• _Directions_
Set down, please, exactly the lines below that run from the line with "were 2352x1568 pixels." to the line with "SC.cycles.sample_clamp_indirect = 4.0", both lines included.

• _Listed records_
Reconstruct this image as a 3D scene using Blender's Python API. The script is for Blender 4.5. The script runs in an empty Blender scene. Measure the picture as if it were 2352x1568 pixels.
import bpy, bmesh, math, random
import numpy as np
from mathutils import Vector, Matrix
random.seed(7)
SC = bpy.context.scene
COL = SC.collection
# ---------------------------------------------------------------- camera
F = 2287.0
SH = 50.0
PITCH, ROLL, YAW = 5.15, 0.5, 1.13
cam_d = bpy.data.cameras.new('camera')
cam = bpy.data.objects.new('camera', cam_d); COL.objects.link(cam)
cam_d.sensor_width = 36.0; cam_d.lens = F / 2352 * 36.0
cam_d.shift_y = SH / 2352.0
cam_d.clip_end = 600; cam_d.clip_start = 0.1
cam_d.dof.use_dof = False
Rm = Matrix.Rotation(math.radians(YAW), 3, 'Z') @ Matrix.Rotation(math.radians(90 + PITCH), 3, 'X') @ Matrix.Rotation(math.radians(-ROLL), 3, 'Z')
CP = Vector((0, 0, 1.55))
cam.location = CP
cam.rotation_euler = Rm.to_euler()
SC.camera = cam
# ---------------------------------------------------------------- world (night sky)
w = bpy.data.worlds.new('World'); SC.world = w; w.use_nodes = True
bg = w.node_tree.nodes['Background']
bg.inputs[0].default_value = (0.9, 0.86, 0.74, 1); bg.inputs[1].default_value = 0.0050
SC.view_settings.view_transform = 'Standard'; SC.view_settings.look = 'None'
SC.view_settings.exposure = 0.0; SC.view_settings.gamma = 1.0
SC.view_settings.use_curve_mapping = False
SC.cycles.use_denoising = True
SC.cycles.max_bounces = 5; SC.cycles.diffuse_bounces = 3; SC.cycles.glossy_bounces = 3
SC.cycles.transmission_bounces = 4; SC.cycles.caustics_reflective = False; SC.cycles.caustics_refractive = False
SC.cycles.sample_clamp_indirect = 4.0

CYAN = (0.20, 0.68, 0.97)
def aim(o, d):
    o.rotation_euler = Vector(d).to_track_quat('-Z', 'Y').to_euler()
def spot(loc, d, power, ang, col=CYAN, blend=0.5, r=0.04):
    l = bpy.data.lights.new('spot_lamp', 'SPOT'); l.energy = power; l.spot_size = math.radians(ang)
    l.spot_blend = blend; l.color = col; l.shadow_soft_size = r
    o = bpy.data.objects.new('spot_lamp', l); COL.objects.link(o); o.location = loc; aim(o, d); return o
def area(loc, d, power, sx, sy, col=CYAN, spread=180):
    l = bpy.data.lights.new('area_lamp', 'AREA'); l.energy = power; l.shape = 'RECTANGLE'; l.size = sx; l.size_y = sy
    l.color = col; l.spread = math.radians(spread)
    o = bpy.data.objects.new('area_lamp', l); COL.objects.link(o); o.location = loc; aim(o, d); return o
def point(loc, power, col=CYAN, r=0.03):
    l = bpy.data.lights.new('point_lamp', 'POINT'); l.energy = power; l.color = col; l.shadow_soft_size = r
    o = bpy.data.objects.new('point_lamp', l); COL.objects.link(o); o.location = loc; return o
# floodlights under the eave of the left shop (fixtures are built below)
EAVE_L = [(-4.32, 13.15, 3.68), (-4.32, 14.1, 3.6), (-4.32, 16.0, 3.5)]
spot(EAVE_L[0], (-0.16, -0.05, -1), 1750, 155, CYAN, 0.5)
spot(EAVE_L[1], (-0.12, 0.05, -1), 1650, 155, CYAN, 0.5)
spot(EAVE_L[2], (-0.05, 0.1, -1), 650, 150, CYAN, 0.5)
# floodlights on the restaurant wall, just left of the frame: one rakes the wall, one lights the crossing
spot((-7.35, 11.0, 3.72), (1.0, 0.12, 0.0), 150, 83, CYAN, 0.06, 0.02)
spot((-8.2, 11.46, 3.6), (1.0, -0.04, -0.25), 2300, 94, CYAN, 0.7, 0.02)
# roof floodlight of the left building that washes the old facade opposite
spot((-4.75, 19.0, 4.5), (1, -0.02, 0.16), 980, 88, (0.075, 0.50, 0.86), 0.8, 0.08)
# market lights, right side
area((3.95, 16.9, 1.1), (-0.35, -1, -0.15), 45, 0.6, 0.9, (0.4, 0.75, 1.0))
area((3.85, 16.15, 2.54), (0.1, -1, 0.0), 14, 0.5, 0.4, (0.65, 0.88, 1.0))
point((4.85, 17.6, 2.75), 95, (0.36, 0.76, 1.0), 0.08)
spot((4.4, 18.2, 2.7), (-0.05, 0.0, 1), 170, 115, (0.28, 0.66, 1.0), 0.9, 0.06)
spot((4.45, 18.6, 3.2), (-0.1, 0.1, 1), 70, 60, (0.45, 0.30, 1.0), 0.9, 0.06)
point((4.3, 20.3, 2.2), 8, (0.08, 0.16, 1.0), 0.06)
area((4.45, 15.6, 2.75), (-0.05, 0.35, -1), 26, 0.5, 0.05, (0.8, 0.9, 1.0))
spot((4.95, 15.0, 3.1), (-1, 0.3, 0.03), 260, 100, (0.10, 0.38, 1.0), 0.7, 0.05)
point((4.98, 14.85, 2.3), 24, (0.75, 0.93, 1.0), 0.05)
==
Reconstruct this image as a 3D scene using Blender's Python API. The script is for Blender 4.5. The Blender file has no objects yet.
---
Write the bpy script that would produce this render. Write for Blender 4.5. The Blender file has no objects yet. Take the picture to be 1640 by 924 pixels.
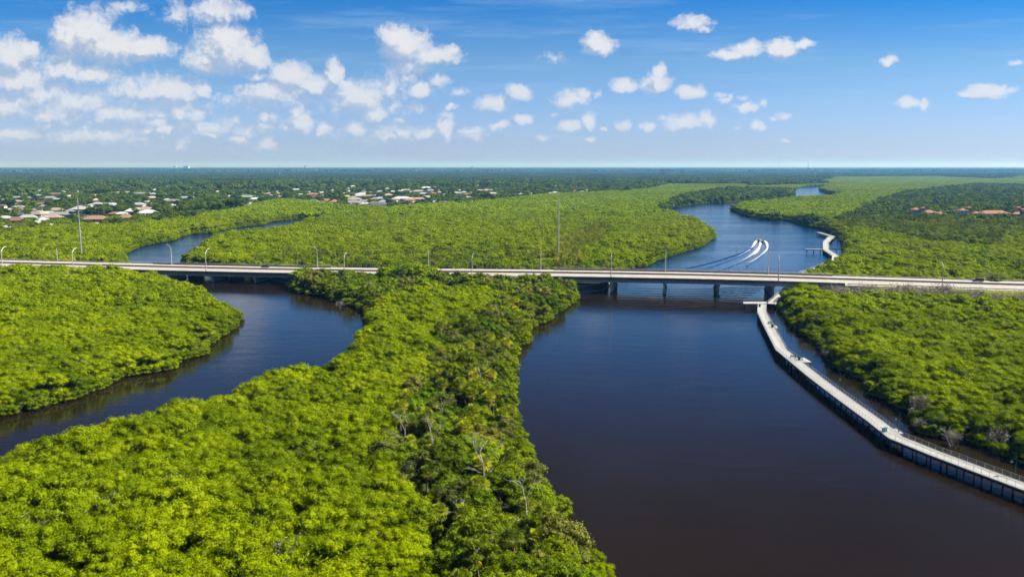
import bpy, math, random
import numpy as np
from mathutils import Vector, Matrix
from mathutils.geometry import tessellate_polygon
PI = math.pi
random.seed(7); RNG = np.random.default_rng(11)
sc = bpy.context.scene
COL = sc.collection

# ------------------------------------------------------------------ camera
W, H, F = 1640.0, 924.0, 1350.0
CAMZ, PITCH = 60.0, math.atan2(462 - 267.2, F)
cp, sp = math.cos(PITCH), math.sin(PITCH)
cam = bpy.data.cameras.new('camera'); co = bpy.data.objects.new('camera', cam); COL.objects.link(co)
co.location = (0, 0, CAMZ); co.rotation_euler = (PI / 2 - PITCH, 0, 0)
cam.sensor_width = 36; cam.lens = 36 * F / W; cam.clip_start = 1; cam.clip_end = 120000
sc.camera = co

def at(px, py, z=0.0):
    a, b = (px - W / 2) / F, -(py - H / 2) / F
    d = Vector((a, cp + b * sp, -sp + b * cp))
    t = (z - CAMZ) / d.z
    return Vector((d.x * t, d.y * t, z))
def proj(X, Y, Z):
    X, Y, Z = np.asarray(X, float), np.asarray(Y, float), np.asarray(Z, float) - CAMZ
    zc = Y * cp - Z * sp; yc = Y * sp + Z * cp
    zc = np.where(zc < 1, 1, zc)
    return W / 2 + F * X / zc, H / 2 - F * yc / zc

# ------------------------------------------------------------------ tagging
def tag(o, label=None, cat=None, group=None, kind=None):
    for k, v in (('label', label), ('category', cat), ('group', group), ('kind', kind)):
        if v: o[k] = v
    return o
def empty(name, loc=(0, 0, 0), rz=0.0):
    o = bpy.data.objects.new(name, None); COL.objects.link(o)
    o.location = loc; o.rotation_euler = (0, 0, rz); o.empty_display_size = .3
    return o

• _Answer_
Reconstruct this image as a 3D scene using Blender's Python API. The script is for Blender 4.5. The script runs in an empty Blender scene. Measure the picture as if it were 2352x1568 pixels.
import bpy, bmesh, math, random
import numpy as np
from mathutils import Vector, Matrix
random.seed(7)
SC = bpy.context.scene
COL = SC.collection
# ---------------------------------------------------------------- camera
F = 2287.0
SH = 50.0
PITCH, ROLL, YAW = 5.15, 0.5, 1.13
cam_d = bpy.data.cameras.new('camera')
cam = bpy.data.objects.new('camera', cam_d); COL.objects.link(cam)
cam_d.sensor_width = 36.0; cam_d.lens = F / 2352 * 36.0
cam_d.shift_y = SH / 2352.0
cam_d.clip_end = 600; cam_d.clip_start = 0.1
cam_d.dof.use_dof = False
Rm = Matrix.Rotation(math.radians(YAW), 3, 'Z') @ Matrix.Rotation(math.radians(90 + PITCH), 3, 'X') @ Matrix.Rotation(math.radians(-ROLL), 3, 'Z')
CP = Vector((0, 0, 1.55))
cam.location = CP
cam.rotation_euler = Rm.to_euler()
SC.camera = cam
# ---------------------------------------------------------------- world (night sky)
w = bpy.data.worlds.new('World'); SC.world = w; w.use_nodes = True
bg = w.node_tree.nodes['Background']
bg.inputs[0].default_value = (0.9, 0.86, 0.74, 1); bg.inputs[1].default_value = 0.0050
SC.view_settings.view_transform = 'Standard'; SC.view_settings.look = 'None'
SC.view_settings.exposure = 0.0; SC.view_settings.gamma = 1.0
SC.view_settings.use_curve_mapping = False
SC.cycles.use_denoising = True
SC.cycles.max_bounces = 5; SC.cycles.diffuse_bounces = 3; SC.cycles.glossy_bounces = 3
SC.cycles.transmission_bounces = 4; SC.cycles.caustics_reflective = False; SC.cycles.caustics_refractive = False
SC.cycles.sample_clamp_indirect = 4.0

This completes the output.